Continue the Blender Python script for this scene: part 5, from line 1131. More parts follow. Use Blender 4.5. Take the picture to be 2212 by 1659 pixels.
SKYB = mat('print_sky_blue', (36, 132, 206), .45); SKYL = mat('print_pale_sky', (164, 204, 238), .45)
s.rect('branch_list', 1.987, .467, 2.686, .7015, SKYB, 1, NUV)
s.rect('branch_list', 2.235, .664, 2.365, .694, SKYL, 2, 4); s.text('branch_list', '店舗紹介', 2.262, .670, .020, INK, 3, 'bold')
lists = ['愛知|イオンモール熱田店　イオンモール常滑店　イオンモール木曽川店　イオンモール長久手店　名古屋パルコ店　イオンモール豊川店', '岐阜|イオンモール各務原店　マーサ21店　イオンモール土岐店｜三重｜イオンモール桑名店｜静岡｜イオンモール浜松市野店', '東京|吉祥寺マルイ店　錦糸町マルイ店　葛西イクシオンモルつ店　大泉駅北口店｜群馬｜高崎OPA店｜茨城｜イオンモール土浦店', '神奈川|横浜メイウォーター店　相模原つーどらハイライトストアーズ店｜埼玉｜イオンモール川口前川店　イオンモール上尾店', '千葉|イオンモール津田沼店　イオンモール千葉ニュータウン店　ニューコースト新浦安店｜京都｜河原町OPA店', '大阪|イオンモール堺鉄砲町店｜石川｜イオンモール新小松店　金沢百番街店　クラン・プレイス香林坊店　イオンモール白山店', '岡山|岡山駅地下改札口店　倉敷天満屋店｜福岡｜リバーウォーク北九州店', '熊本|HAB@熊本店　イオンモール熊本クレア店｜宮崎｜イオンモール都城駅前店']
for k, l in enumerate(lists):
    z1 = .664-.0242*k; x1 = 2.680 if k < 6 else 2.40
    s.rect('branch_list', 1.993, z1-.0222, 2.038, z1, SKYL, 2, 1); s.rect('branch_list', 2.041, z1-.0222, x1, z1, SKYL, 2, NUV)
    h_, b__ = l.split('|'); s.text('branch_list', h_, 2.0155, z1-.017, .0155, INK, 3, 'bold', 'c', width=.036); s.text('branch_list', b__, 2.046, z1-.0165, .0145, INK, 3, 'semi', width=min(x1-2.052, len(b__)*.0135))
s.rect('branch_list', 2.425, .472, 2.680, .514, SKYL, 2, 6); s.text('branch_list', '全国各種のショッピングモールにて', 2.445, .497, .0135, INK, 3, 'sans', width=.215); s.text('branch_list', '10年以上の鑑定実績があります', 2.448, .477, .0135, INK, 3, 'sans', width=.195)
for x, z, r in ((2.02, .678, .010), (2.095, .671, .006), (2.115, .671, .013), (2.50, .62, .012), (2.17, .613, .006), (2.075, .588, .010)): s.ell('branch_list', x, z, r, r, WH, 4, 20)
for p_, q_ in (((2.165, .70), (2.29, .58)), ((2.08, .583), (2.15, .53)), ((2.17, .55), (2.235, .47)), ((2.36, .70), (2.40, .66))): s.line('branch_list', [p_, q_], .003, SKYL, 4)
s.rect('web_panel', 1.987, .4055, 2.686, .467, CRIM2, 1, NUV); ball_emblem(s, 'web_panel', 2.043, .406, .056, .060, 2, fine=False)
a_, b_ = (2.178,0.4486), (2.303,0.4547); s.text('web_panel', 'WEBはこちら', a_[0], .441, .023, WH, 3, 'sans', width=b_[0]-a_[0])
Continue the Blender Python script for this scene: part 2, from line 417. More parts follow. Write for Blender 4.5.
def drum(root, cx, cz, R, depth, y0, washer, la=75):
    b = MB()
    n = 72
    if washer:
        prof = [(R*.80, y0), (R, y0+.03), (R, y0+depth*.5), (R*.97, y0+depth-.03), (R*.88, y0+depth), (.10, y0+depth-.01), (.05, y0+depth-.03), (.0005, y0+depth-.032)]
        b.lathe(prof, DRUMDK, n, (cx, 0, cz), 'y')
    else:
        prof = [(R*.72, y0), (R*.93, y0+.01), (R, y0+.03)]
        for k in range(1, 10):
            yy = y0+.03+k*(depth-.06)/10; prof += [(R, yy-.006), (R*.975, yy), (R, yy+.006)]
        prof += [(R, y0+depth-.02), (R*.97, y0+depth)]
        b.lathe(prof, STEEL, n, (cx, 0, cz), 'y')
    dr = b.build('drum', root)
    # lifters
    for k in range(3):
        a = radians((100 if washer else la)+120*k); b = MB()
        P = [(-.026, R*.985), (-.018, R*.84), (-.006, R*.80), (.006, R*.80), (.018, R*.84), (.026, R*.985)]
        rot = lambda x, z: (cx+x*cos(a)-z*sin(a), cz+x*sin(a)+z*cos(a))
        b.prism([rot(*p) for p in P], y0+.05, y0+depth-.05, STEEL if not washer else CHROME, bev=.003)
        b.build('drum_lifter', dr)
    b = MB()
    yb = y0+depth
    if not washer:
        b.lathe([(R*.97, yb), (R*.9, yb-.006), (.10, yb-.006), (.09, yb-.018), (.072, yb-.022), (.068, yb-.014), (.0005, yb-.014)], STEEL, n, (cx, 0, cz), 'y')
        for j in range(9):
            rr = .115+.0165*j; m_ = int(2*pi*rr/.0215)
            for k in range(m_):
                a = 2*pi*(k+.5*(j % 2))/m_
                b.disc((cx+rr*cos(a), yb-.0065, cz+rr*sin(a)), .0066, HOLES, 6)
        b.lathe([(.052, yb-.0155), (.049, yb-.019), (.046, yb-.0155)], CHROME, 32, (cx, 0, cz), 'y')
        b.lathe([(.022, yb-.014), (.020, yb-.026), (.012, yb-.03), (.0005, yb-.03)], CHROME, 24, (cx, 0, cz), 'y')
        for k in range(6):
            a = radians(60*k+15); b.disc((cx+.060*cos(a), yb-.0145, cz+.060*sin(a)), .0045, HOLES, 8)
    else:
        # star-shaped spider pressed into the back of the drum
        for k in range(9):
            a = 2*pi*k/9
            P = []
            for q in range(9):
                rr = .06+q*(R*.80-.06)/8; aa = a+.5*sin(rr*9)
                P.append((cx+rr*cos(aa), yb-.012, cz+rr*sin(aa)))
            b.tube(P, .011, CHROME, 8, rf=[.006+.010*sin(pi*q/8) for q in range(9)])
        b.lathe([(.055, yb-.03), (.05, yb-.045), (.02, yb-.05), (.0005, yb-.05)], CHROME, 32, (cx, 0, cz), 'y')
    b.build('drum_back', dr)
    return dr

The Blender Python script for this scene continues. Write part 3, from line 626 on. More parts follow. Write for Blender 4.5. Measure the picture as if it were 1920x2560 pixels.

AIM >>
Take the listing above and set it down exactly.

TASK RESPONSE >>
Continue the Blender Python script for this scene: part 5, from line 1131. More parts follow. Use Blender 4.5. Take the picture to be 2212 by 1659 pixels.
SKYB = mat('print_sky_blue', (36, 132, 206), .45); SKYL = mat('print_pale_sky', (164, 204, 238), .45)
s.rect('branch_list', 1.987, .467, 2.686, .7015, SKYB, 1, NUV)
s.rect('branch_list', 2.235, .664, 2.365, .694, SKYL, 2, 4); s.text('branch_list', '店舗紹介', 2.262, .670, .020, INK, 3, 'bold')
lists = ['愛知|イオンモール熱田店　イオンモール常滑店　イオンモール木曽川店　イオンモール長久手店　名古屋パルコ店　イオンモール豊川店', '岐阜|イオンモール各務原店　マーサ21店　イオンモール土岐店｜三重｜イオンモール桑名店｜静岡｜イオンモール浜松市野店', '東京|吉祥寺マルイ店　錦糸町マルイ店　葛西イクシオンモルつ店　大泉駅北口店｜群馬｜高崎OPA店｜茨城｜イオンモール土浦店', '神奈川|横浜メイウォーター店　相模原つーどらハイライトストアーズ店｜埼玉｜イオンモール川口前川店　イオンモール上尾店', '千葉|イオンモール津田沼店　イオンモール千葉ニュータウン店　ニューコースト新浦安店｜京都｜河原町OPA店', '大阪|イオンモール堺鉄砲町店｜石川｜イオンモール新小松店　金沢百番街店　クラン・プレイス香林坊店　イオンモール白山店', '岡山|岡山駅地下改札口店　倉敷天満屋店｜福岡｜リバーウォーク北九州店', '熊本|HAB@熊本店　イオンモール熊本クレア店｜宮崎｜イオンモール都城駅前店']
for k, l in enumerate(lists):
    z1 = .664-.0242*k; x1 = 2.680 if k < 6 else 2.40
    s.rect('branch_list', 1.993, z1-.0222, 2.038, z1, SKYL, 2, 1); s.rect('branch_list', 2.041, z1-.0222, x1, z1, SKYL, 2, NUV)
    h_, b__ = l.split('|'); s.text('branch_list', h_, 2.0155, z1-.017, .0155, INK, 3, 'bold', 'c', width=.036); s.text('branch_list', b__, 2.046, z1-.0165, .0145, INK, 3, 'semi', width=min(x1-2.052, len(b__)*.0135))
s.rect('branch_list', 2.425, .472, 2.680, .514, SKYL, 2, 6); s.text('branch_list', '全国各種のショッピングモールにて', 2.445, .497, .0135, INK, 3, 'sans', width=.215); s.text('branch_list', '10年以上の鑑定実績があります', 2.448, .477, .0135, INK, 3, 'sans', width=.195)
for x, z, r in ((2.02, .678, .010), (2.095, .671, .006), (2.115, .671, .013), (2.50, .62, .012), (2.17, .613, .006), (2.075, .588, .010)): s.ell('branch_list', x, z, r, r, WH, 4, 20)
for p_, q_ in (((2.165, .70), (2.29, .58)), ((2.08, .583), (2.15, .53)), ((2.17, .55), (2.235, .47)), ((2.36, .70), (2.40, .66))): s.line('branch_list', [p_, q_], .003, SKYL, 4)
s.rect('web_panel', 1.987, .4055, 2.686, .467, CRIM2, 1, NUV); ball_emblem(s, 'web_panel', 2.043, .406, .056, .060, 2, fine=False)
a_, b_ = (2.178,0.4486), (2.303,0.4547); s.text('web_panel', 'WEBはこちら', a_[0], .441, .023, WH, 3, 'sans', width=b_[0]-a_[0])
Continue the Blender Python script for this scene: part 2, from line 417. More parts follow. Write for Blender 4.5.
def drum(root, cx, cz, R, depth, y0, washer, la=75):
    b = MB()
    n = 72
    if washer:
        prof = [(R*.80, y0), (R, y0+.03), (R, y0+depth*.5), (R*.97, y0+depth-.03), (R*.88, y0+depth), (.10, y0+depth-.01), (.05, y0+depth-.03), (.0005, y0+depth-.032)]
        b.lathe(prof, DRUMDK, n, (cx, 0, cz), 'y')
    else:
        prof = [(R*.72, y0), (R*.93, y0+.01), (R, y0+.03)]
        for k in range(1, 10):
            yy = y0+.03+k*(depth-.06)/10; prof += [(R, yy-.006), (R*.975, yy), (R, yy+.006)]
        prof += [(R, y0+depth-.02), (R*.97, y0+depth)]
        b.lathe(prof, STEEL, n, (cx, 0, cz), 'y')
    dr = b.build('drum', root)
    # lifters
    for k in range(3):
        a = radians((100 if washer else la)+120*k); b = MB()
        P = [(-.026, R*.985), (-.018, R*.84), (-.006, R*.80), (.006, R*.80), (.018, R*.84), (.026, R*.985)]
        rot = lambda x, z: (cx+x*cos(a)-z*sin(a), cz+x*sin(a)+z*cos(a))
        b.prism([rot(*p) for p in P], y0+.05, y0+depth-.05, STEEL if not washer else CHROME, bev=.003)
        b.build('drum_lifter', dr)
    b = MB()
    yb = y0+depth
    if not washer:
        b.lathe([(R*.97, yb), (R*.9, yb-.006), (.10, yb-.006), (.09, yb-.018), (.072, yb-.022), (.068, yb-.014), (.0005, yb-.014)], STEEL, n, (cx, 0, cz), 'y')
        for j in range(9):
            rr = .115+.0165*j; m_ = int(2*pi*rr/.0215)
            for k in range(m_):
                a = 2*pi*(k+.5*(j % 2))/m_
                b.disc((cx+rr*cos(a), yb-.0065, cz+rr*sin(a)), .0066, HOLES, 6)
        b.lathe([(.052, yb-.0155), (.049, yb-.019), (.046, yb-.0155)], CHROME, 32, (cx, 0, cz), 'y')
        b.lathe([(.022, yb-.014), (.020, yb-.026), (.012, yb-.03), (.0005, yb-.03)], CHROME, 24, (cx, 0, cz), 'y')
        for k in range(6):
            a = radians(60*k+15); b.disc((cx+.060*cos(a), yb-.0145, cz+.060*sin(a)), .0045, HOLES, 8)
    else:
        # star-shaped spider pressed into the back of the drum
        for k in range(9):
            a = 2*pi*k/9
            P = []
            for q in range(9):
                rr = .06+q*(R*.80-.06)/8; aa = a+.5*sin(rr*9)
                P.append((cx+rr*cos(aa), yb-.012, cz+rr*sin(aa)))
            b.tube(P, .011, CHROME, 8, rf=[.006+.010*sin(pi*q/8) for q in range(9)])
        b.lathe([(.055, yb-.03), (.05, yb-.045), (.02, yb-.05), (.0005, yb-.05)], CHROME, 32, (cx, 0, cz), 'y')
    b.build('drum_back', dr)
    return dr

The Blender Python script for this scene continues. Write part 3, from line 626 on. More parts follow. Write for Blender 4.5. Measure the picture as if it were 1920x2560 pixels.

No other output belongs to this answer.